5. Batch Measurements

Measure multiple properties at once instead of one at a time:

// Slightly more efficient than three separate calls
const values = this.measureProperties([prop1, prop2, prop3]);

6. Throttle Probability Queries

Reading probabilities for visualization doesn't need to happen every frame:

private probCache = new Map<string, number>();
private lastProbUpdate = 0;

getExistenceProbability(id: string): number {
  const now = performance.now();
  if (now - this.lastProbUpdate < 100) { // update at most 10x/sec
    return this.probCache.get(id) ?? 1.0;
  }
  this.lastProbUpdate = now;

  const prop = this.getProperty(id);
  if (!prop) return 1.0;
  const prob = /* query probabilities */;
  this.probCache.set(id, prob);
  return prob;
}

Build Variant Selection

Choose your WASM build based on your game's needs:

Game Type	Recommended Build	Reason
Binary states (exists/doesn't)	Small (d2, n5)	Fast build, plenty of room
Standard quantum game	Medium (d2, n8)	Good balance
High-dimension puzzles	Custom (d7, n10)	Hex geometry needs dim=7
Research/experimental	Custom (d3, n32)	Maximum flexibility

Monitoring

Use getWasmMemoryBytes() to monitor WASM heap usage:

import { getWasmMemoryBytes } from "quantum-forge-framework/quantum";

// In your debug overlay
const memBytes = getWasmMemoryBytes();
if (memBytes !== null) {
  debugText(`WASM: ${(memBytes / 1024).toFixed(0)} KB`);
}

Error Handling

When the qudit limit is reached, WASM operations throw.

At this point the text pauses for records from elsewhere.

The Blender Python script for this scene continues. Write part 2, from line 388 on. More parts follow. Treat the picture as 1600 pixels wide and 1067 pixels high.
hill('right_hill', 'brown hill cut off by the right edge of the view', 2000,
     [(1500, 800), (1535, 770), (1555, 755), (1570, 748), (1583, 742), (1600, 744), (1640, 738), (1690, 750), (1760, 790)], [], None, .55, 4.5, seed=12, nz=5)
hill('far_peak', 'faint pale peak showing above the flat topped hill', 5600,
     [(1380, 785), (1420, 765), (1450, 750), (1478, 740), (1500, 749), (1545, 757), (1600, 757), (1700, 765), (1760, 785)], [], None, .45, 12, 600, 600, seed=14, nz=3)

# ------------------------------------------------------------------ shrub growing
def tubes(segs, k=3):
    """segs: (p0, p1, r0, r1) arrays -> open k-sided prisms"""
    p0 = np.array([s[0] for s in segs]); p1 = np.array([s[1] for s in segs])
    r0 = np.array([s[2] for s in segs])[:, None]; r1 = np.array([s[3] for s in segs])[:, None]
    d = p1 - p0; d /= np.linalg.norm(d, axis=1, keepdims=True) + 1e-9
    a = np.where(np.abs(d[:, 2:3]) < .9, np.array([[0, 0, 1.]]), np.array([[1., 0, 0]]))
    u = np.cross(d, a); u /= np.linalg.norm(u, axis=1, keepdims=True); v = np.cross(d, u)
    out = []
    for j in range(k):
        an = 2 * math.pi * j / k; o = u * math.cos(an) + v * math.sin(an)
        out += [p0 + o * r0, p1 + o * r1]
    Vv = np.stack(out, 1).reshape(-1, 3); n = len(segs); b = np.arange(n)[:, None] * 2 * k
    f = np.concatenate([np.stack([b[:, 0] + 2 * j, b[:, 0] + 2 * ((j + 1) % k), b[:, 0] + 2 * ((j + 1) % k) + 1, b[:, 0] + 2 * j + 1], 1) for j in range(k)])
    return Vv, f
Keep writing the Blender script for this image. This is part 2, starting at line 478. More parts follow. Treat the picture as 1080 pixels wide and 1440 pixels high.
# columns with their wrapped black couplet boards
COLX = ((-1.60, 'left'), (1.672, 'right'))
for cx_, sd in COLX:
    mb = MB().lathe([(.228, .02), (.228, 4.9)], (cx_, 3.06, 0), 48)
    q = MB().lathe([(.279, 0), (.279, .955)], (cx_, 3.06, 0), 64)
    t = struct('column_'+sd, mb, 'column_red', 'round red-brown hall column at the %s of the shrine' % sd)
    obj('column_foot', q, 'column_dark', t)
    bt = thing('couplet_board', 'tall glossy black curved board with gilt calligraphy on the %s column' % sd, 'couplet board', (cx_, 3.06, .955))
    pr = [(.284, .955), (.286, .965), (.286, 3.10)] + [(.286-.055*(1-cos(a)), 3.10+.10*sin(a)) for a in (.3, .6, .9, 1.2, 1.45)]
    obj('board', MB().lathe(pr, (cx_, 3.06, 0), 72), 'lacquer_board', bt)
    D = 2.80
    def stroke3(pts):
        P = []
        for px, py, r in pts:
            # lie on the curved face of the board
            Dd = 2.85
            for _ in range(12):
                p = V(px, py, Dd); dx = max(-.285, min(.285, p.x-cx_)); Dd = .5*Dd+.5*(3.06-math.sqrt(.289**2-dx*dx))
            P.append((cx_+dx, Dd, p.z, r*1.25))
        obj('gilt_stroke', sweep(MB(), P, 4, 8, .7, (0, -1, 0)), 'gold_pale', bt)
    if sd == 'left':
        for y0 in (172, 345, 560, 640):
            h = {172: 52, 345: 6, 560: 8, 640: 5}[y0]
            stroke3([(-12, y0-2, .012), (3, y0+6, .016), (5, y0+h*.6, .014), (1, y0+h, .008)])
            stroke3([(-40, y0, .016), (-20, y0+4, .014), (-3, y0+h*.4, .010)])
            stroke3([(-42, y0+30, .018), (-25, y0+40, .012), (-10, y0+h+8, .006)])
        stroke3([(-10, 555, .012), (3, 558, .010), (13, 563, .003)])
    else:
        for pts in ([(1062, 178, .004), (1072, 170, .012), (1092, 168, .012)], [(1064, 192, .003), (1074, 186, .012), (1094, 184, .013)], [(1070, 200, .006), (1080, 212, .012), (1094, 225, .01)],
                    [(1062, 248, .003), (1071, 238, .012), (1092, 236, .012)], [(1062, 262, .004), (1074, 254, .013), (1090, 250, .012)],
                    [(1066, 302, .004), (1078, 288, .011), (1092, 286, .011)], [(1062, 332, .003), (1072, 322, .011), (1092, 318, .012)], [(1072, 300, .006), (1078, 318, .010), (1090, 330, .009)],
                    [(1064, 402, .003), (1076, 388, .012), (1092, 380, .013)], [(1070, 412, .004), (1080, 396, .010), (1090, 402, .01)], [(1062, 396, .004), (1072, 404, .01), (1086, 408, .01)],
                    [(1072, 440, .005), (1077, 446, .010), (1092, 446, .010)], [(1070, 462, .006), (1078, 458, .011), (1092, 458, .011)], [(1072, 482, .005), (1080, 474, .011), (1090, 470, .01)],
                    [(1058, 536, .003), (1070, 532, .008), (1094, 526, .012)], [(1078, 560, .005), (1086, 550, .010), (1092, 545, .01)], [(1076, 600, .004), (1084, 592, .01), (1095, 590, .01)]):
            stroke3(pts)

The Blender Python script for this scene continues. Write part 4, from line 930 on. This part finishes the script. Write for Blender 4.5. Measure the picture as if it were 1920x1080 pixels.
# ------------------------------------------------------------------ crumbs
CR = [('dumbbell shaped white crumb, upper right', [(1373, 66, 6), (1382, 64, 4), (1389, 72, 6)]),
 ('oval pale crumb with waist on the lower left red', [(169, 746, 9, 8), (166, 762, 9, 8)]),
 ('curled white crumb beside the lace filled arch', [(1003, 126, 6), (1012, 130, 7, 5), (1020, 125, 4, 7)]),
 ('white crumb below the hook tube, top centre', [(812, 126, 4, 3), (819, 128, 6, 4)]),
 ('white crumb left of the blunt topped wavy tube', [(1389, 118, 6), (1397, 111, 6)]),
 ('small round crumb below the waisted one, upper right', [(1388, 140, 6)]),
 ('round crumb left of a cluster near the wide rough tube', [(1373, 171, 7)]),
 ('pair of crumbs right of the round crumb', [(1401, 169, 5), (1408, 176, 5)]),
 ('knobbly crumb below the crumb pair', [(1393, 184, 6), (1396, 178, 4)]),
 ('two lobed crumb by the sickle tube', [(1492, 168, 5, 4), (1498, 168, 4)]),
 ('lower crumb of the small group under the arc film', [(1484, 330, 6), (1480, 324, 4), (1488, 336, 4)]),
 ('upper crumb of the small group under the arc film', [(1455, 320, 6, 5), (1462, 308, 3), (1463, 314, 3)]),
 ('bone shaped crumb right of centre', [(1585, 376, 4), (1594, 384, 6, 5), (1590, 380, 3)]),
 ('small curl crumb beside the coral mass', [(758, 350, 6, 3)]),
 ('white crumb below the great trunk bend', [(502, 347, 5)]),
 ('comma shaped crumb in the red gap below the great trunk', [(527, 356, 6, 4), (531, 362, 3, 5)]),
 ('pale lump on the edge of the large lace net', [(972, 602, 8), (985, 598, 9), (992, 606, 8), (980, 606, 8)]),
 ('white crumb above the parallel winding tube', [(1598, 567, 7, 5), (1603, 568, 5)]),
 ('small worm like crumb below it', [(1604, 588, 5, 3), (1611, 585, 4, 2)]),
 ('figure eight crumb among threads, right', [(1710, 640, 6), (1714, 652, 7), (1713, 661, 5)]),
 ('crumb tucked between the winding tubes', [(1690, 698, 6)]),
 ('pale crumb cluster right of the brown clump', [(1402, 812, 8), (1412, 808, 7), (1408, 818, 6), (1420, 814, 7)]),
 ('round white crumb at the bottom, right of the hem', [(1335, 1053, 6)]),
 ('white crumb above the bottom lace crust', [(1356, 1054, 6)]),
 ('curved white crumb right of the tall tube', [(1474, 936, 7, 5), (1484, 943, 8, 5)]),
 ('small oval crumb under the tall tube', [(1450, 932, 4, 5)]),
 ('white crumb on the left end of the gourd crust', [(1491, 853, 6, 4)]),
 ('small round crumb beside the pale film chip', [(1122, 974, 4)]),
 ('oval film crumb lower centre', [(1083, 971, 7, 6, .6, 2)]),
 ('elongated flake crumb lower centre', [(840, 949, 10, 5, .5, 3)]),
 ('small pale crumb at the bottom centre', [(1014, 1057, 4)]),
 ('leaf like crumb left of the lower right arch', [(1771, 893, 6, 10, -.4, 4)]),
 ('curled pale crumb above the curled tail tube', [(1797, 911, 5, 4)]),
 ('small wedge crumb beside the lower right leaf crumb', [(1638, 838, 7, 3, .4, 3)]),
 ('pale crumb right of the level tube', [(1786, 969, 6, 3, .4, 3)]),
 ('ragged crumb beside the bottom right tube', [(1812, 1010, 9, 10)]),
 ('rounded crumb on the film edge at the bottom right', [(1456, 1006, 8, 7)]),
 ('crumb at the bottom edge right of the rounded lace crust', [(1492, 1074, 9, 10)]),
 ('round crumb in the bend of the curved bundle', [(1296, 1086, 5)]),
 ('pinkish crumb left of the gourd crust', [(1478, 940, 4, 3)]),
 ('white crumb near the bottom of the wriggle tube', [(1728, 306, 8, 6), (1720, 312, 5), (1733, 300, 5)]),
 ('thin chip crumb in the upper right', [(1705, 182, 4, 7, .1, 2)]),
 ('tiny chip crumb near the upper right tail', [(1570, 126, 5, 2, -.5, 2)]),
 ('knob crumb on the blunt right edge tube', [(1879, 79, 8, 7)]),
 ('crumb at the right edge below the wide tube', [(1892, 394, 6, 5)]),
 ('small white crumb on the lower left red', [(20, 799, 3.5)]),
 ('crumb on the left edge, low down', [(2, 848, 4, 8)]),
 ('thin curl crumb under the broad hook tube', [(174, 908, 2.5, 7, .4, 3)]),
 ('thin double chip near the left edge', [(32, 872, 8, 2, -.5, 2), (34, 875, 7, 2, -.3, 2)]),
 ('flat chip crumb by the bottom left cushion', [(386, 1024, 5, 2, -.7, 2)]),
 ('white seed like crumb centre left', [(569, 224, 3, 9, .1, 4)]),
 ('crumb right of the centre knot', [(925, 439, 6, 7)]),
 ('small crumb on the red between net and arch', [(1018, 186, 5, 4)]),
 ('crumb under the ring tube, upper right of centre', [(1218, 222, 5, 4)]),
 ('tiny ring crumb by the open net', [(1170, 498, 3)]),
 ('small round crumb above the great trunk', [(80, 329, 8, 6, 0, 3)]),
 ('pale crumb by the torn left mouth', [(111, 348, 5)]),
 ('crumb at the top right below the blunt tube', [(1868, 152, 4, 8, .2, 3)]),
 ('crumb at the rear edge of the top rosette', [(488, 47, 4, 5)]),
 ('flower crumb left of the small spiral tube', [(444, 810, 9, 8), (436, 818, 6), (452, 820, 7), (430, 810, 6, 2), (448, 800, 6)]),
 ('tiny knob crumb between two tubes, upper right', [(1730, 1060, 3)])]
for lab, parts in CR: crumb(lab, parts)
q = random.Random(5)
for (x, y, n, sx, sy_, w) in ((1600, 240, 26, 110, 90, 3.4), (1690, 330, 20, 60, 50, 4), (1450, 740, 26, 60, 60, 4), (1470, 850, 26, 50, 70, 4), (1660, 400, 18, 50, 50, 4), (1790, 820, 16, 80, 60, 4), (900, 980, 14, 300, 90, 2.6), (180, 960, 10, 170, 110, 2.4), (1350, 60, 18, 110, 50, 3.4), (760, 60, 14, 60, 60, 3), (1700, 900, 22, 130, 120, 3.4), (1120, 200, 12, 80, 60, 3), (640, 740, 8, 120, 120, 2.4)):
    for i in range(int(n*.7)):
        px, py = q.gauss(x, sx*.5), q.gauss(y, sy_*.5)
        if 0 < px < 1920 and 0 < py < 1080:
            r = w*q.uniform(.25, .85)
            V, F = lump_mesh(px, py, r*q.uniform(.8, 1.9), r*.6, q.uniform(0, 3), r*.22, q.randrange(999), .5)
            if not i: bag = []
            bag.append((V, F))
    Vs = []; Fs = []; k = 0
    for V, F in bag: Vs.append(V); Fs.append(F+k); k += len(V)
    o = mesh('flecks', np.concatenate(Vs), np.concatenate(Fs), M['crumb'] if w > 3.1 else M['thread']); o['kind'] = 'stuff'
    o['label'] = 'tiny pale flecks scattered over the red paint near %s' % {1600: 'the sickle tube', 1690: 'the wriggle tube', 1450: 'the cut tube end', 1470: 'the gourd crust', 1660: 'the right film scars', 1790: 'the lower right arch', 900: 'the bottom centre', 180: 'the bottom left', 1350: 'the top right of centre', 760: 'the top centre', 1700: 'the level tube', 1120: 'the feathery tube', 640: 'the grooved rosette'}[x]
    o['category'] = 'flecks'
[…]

Handle gracefully:

quantumSplit(originalId: string, newId: string): boolean {
  const prop1 = this.getProperty(originalId);
  if (!prop1) return false;

  const prop2 = this.acquireProperty();
  try {
    this.iSwap(prop1, prop2, 0.5);
  } catch {
    this.logger?.warn?.("Qudit limit reached — falling back to classical");
    this.releaseProperty(prop2, 0);
    return false;
  }

  this.setProperty(newId, prop2);
  return true;
}

Design your game so that hitting the qudit limit is graceful, not fatal. Quantum Pong falls back to classical behavior when no qudits are available.